Study: Apalachicola River flow could affect Gulf fisheries

By Bruce Ritchie

Reduced water flowing from Georgia and Alabama in the Apalachicola River in Florida could have wider effects than have been traditionally studied, according to Florida State University researchers.

Alabama, Florida and Georgia have been fighting in federal court over water from the river system since 1990. Alabama and Georgia want water for cities, farms and recreation on upstream reservoirs while Florida for fish and wildlife in the Apalachicola River and the seafood industry at Apalachicola Bay.

The FSU researchers found that low flows in the river coincided with reduced concentrations of microscopic plant-like organisms — called phytoplankton — in an area extending 125 miles offshore into the Gulf of Mexico, said Steven Morey, a research scientist at FSU’s Center for Ocean-Atmospheric Prediction Studies. FSU announced the publication of the study in a news release today.

Scientists suspect that annual changes in phytoplankton, the base of the marine food chain, can affect the availabilty of food for young fish along the continental shelf. They include reef fish such as grouper that spawn on the outer shelf edge and use areas closer to shore for nursery habitat.

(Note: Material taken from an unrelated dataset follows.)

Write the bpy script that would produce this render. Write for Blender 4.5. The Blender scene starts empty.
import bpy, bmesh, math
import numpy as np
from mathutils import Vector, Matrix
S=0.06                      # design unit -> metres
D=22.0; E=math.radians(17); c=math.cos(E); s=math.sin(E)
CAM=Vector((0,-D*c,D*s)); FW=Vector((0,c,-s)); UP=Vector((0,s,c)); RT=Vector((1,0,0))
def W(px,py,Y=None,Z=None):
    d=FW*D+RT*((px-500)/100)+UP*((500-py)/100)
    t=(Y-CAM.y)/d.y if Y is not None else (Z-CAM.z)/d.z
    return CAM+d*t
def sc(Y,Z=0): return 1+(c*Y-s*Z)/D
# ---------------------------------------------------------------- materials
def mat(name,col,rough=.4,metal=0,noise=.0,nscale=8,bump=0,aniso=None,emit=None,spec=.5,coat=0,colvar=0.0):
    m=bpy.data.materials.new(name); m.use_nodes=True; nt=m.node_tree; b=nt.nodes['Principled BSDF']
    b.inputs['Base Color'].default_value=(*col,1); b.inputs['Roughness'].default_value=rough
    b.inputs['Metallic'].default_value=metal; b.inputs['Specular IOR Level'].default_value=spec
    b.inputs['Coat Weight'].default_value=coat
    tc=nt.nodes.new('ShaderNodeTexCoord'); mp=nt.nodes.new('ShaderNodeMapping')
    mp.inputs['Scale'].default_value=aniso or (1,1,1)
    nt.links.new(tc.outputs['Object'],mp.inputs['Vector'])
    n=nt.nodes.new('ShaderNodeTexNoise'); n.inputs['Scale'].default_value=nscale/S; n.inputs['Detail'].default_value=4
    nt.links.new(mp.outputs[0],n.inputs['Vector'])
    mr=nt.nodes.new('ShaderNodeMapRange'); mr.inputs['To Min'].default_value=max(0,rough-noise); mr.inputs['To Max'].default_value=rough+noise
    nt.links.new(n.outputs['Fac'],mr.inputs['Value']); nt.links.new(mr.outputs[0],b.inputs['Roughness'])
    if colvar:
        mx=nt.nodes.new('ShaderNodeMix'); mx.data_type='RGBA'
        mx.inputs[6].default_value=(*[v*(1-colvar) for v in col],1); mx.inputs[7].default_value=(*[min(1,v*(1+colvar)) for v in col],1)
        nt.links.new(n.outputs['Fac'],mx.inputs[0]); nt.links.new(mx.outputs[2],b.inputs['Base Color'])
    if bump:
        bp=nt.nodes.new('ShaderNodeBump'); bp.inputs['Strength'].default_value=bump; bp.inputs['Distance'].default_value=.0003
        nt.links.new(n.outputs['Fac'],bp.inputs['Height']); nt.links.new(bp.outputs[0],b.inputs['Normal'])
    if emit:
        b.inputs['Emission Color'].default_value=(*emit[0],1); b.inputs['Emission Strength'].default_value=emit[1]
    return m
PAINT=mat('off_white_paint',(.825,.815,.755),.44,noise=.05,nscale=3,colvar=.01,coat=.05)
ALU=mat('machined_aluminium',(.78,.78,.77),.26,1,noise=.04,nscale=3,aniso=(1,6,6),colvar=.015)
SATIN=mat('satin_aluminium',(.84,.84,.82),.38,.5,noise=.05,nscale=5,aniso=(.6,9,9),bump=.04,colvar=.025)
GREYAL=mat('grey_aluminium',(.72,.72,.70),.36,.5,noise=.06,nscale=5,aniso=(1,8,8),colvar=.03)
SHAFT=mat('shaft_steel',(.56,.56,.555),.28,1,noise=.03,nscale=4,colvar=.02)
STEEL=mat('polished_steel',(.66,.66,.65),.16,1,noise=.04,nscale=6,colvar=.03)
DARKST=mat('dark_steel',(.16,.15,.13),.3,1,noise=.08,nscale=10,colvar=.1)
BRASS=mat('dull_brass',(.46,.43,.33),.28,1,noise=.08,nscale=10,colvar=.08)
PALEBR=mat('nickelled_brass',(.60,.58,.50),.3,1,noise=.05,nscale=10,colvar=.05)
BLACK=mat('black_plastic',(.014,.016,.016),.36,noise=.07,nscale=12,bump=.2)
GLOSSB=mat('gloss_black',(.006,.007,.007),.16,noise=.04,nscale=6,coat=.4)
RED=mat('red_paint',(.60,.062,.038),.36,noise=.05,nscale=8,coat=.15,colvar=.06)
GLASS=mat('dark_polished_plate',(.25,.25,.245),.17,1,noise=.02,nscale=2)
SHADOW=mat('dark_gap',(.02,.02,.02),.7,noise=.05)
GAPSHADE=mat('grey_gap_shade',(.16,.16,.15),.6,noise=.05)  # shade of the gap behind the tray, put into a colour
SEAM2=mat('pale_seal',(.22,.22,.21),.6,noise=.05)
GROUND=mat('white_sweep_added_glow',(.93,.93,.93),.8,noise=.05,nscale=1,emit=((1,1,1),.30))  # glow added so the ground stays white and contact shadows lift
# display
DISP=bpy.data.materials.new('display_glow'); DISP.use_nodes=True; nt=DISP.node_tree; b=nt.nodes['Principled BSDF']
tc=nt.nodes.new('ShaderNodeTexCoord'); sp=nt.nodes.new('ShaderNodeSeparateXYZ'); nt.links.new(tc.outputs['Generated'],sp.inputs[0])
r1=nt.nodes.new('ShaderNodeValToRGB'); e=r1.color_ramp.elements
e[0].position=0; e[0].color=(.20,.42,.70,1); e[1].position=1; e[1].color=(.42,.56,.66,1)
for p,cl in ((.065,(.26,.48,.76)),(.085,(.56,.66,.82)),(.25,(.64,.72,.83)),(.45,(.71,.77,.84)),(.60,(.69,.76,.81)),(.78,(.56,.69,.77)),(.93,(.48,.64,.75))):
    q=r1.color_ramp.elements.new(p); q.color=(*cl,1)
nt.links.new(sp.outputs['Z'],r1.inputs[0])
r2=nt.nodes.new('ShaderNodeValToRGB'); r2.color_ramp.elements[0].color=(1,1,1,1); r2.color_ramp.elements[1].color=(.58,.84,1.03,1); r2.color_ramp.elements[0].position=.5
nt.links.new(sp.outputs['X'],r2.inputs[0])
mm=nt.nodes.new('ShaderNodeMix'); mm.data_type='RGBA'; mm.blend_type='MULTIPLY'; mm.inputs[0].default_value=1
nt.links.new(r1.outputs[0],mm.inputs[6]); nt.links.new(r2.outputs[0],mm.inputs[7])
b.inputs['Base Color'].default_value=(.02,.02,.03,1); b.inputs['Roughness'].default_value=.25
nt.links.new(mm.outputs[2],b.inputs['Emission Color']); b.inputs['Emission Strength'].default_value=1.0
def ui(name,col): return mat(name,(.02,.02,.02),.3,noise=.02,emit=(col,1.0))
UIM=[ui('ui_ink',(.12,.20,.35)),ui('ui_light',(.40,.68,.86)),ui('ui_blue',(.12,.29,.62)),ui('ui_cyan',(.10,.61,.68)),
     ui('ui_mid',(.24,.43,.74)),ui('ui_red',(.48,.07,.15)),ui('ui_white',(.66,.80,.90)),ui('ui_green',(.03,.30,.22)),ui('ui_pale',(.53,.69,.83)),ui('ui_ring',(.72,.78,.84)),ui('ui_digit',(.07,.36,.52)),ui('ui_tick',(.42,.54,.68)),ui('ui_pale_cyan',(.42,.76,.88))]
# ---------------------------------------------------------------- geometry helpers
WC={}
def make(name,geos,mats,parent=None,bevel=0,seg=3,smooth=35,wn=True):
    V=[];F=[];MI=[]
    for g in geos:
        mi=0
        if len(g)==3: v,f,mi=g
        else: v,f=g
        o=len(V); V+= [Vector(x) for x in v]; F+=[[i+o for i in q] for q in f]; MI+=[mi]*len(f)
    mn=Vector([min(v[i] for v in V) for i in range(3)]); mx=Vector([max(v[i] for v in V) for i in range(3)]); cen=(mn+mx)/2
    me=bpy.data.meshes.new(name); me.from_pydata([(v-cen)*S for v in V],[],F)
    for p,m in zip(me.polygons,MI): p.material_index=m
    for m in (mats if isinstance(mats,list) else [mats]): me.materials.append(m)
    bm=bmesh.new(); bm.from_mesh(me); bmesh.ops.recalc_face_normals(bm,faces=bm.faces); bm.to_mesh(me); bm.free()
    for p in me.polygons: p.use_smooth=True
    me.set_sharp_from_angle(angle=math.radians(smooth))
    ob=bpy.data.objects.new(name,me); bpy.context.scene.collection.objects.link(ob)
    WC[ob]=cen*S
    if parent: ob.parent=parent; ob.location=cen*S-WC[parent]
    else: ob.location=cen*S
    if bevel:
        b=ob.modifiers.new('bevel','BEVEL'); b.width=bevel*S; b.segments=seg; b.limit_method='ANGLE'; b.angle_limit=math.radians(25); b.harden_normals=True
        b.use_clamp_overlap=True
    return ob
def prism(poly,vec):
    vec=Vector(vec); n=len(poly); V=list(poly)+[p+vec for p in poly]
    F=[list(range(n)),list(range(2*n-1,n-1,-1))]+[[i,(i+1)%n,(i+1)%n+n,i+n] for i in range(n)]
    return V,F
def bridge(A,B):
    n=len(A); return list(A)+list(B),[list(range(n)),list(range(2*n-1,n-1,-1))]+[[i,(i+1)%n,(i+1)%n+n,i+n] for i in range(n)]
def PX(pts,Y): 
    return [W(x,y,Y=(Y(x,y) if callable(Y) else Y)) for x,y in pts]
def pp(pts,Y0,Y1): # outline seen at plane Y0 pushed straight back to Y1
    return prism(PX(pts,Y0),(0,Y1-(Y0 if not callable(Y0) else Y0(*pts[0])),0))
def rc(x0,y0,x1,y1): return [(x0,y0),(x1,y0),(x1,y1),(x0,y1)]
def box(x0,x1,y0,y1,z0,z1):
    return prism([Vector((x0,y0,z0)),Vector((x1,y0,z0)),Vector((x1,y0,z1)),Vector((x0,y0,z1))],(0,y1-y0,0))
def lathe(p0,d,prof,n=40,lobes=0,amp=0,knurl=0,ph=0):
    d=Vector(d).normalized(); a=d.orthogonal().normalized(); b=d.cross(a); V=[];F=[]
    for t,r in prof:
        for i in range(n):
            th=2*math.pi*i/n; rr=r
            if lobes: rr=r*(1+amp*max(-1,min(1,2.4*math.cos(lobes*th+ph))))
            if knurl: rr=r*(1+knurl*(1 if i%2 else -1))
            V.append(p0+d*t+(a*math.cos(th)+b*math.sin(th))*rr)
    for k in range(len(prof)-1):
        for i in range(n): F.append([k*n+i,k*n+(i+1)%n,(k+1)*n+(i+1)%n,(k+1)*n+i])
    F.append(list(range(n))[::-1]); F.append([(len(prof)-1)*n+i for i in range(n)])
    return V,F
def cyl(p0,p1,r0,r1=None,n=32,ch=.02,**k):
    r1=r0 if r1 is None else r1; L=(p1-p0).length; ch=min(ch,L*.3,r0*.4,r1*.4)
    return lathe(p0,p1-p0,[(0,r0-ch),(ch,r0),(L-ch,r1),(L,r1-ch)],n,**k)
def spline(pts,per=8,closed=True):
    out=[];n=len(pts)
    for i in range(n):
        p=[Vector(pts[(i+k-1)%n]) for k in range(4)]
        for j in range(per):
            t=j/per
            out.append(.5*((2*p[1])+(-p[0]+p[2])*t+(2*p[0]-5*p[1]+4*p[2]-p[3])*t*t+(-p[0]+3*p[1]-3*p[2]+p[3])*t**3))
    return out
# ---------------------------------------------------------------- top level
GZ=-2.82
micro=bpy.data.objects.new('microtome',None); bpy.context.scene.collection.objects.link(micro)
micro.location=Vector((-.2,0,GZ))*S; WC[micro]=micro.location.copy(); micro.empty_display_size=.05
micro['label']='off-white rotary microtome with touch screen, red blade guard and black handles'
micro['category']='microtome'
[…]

“We expanded our understanding of the area of significant influence of the river,” Morey said. “Most of the (research) work in the past was within the bay or river itself. Now we have expanded the horizon we need to be concerned about to offshore habitat hundreds of kilometers offshore.”

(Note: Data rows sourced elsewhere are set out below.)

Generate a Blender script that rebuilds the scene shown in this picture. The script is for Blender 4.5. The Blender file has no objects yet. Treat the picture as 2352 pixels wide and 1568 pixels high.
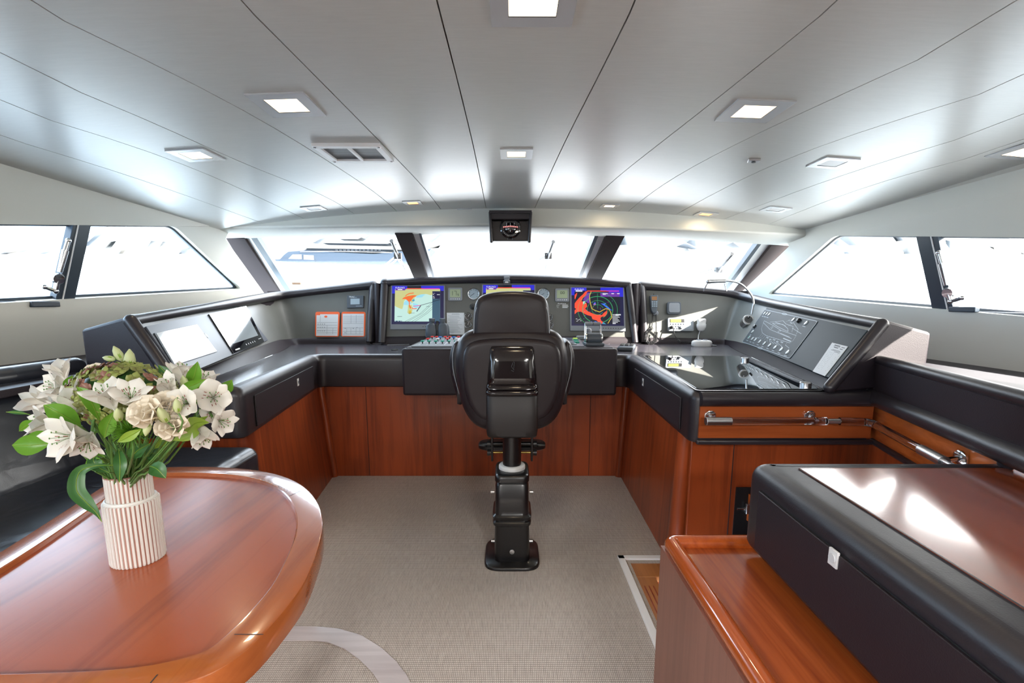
import bpy, bmesh, math, random
from mathutils import Vector, Matrix
from mathutils.geometry import tessellate_polygon
random.seed(7)
sc = bpy.context.scene
COL = sc.collection
V = Vector
# ---------------------------------------------------------------- view geometry
F, PPY, PITCH, HC = 1100.0, 867.0, math.atan(.161), 1.4
CO, SI = math.cos(PITCH), math.sin(PITCH)
def ray(u, v):
    a = (u-1176)/F; b = (PPY-v)/F
    return V((a, CO+b*SI, -SI+b*CO))
CAM = V((0, 0, HC))
def AZ(u, v, z):
    d = ray(u, v); return CAM+d*((z-HC)/d.z)
def AY(u, v, y):
    d = ray(u, v); return CAM+d*(y/d.y)
def AX(u, v, x):
    d = ray(u, v); return CAM+d*(x/d.x)
def AP(u, v, pl):
    p, n = pl; d = ray(u, v); return CAM+d*((p-CAM).dot(n)/d.dot(n))
def plane(a, b, c):
    n = (b-a).cross(c-a).normalized()
    if n.dot(CAM-a) < 0: n = -n
    return (a.copy(), n)
# ---------------------------------------------------------------- materials
def nmat(name):
    m = bpy.data.materials.new(name); m.use_nodes = True
    nt = m.node_tree; b = nt.nodes['Principled BSDF']
    return m, nt, b
def N(nt, t, **k):
    n = nt.nodes.new(t)
    for a, v in k.items():
        if a in n.inputs: n.inputs[a].default_value = v
        else: setattr(n, a, v)
    return n
def c4(c): return (c[0], c[1], c[2], 1)
def pm(name, col, rough=.5, metal=0, coat=0, spec=.5, bump=0, bscale=200, emit=None, estr=0, var=0, sheen=0, bdist=.002, croug=.05):
    m, nt, b = nmat(name)
    b.inputs['Base Color'].default_value = c4(col); b.inputs['Roughness'].default_value = rough
    b.inputs['Metallic'].default_value = metal; b.inputs['Coat Weight'].default_value = coat
    b.inputs['Coat Roughness'].default_value = croug
    b.inputs['Specular IOR Level'].default_value = spec; b.inputs['Sheen Weight'].default_value = sheen
    tc = N(nt, 'ShaderNodeTexCoord')
    if var:
        no = N(nt, 'ShaderNodeTexNoise', Scale=6.0, Detail=5.0)
        nt.links.new(tc.outputs['Object'], no.inputs['Vector'])
        mx = N(nt, 'ShaderNodeMix', data_type='RGBA')
        mx.inputs[6].default_value = c4([x*(1-var) for x in col]); mx.inputs[7].default_value = c4([min(1, x*(1+var)) for x in col])
        nt.links.new(no.outputs[0], mx.inputs[0]); nt.links.new(mx.outputs[2], b.inputs['Base Color'])
    if bump:
        no = N(nt, 'ShaderNodeTexVoronoi', Scale=float(bscale))
        nt.links.new(tc.outputs['Object'], no.inputs['Vector'])
        bu = N(nt, 'ShaderNodeBump', Strength=bump, Distance=bdist)
        nt.links.new(no.outputs[0], bu.inputs['Height']); nt.links.new(bu.outputs[0], b.inputs['Normal'])
    if emit:
        b.inputs['Emission Color'].default_value = c4(emit); b.inputs['Emission Strength'].default_value = estr
    return m
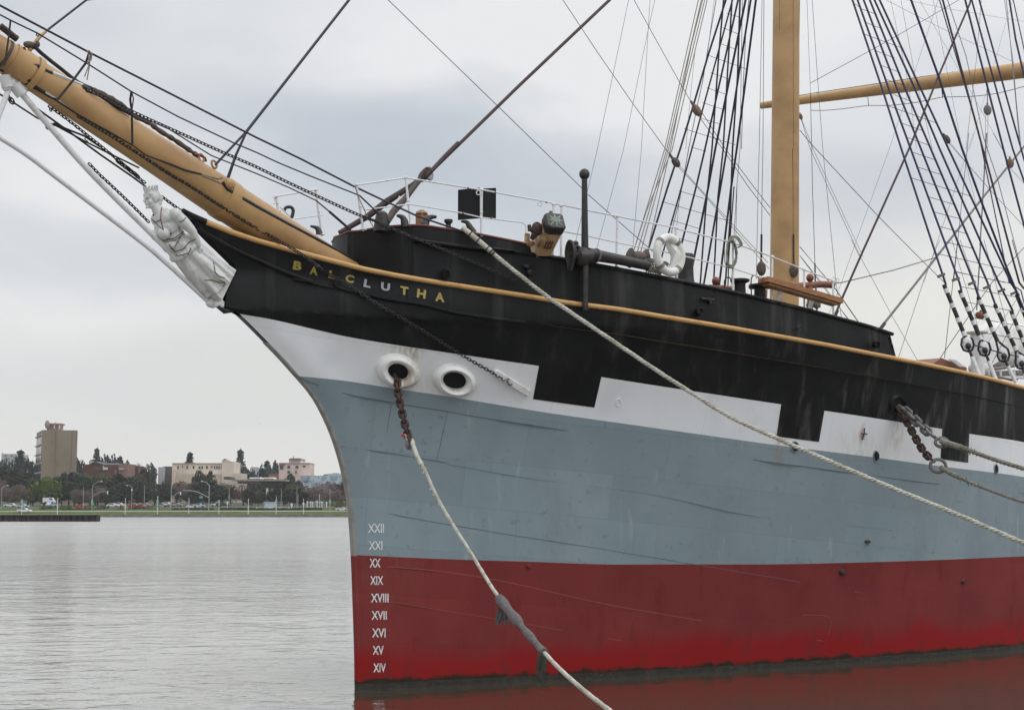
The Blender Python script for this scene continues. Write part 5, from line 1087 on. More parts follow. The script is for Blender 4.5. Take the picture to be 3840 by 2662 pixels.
# bow line: chain, shackle, rope with chafing gear
hz_ = hull_off(ZI(545, 640), .12); d0 = (hz_-CAM).dot(FH)
mr2 = empty('mooring_rope', hz_, 'white rope with grey chafing sleeve on a rusty chain from the left hawse pipe', 'mooring rope', 'mooring lines')
P_ = [hull_off(ZI(515, 590), .03), hull_off(ZI(530, 625), .11)]+lerpd('I 537,650 548,760 575,900 600,1020 630,1140 665,1260 690,1300', [d0-.03, d0-.25, d0-.5], 3)
b_ = MB(); chain(b_, P_, .105, .027, .052, n=10, m=6, twist=.5); b_.build('mooring_chain', M['rust'], mr2)
e_ = P_[-1]; de = (e_-CAM).dot(FH)
b_ = MB(); b_.tube([at_d(p, de) for p in px('I 640,1300 650,1370 680,1390 690,1310 712,1250 690,1240')], .022, 8); b_.ell(at_d(ZI(655, 1330), de), .05, .03, .075, ax=(RT, FH, UP)); b_.build('shackle', M['steel'], mr2)
b_ = MB(); b_.tube([at_d(p, de) for p in px('I 605,1230 630,1225 640,1270 665,1290')], .016, 6); b_.build('lashing', M['haw'], mr2); b_ = MB(); b_.ell(at_d(ZI(603, 1230), de-.02), .032, .02, .028, ax=(RT, FH, UP)); b_.build('red_tag', mat('red_tag_paint', (.45, .02, .02), .5), mr2)
rp = lerpd('I 700,1270 712,1340 765,1480 O 954,1055 994,1139 1060,1245 1123,1345 1225,1468 1290,1532 1370,1596 1500,1690 1620,1770', [de, de-1.5, de-5.2, de-8.5, de-11], 4)
b_ = MB(); strands(b_, rp, .029); b_.build('laid_rope', M['haw'], mr2)
random.seed(5); b_ = MB()
for k in range(26):
    i = random.randint(8, 16); p = rp[i]; b_.tube([p, p+V((random.uniform(-.09, .09), random.uniform(-.05, .05), random.uniform(-.09, .05)))], .007, 4)
b_.tube(rp[2:12], .040, 8)
b_.build('splice_tails', M['haw'], mr2)
def nearest(pp): 
    best = min(range(len(rp)), key=lambda i: ((CAM+ray(*pp)*((rp[i]-CAM).dot(FH)/ray(*pp).dot(FH)))-rp[i]).length); return best
ia, ib = nearest(px('O 1128,1352')[0]), nearest(px('O 1218,1464')[0]); sl = resample(rp[ia:ib+1], .06)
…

The political fight over water has subsided somewhat this year because of heavy rains across the southeast. The U.S. Army Corps of Engineers, which operates federal dams on the river, ended drought operations on June 1. Florida Gov. Charlie Crist in May asked Interior Secretary Ken Salazar to lead a study of water needs within the river system.

The FSU researchers examined the seasonal and year-to-year changes in river flow caused by changes in precipitation. They also used satellite data and computer models of ocean circulation to identify a region 125 miles offshore in which changes in ocean color indicated changes in phytoplankton concentrations related to the river flow.

The researchers published their findings in the journal “Continental Shelf Research.”

DISCLOSURE: Editor Bruce Ritchie worked under a contract with FSU that ended May 31. He wrote an article for FSU’s Coastal and Marine Laboratory Web site about grouper research conducted by the lab staff. The Marine Lab did not participate in the research featured in this article.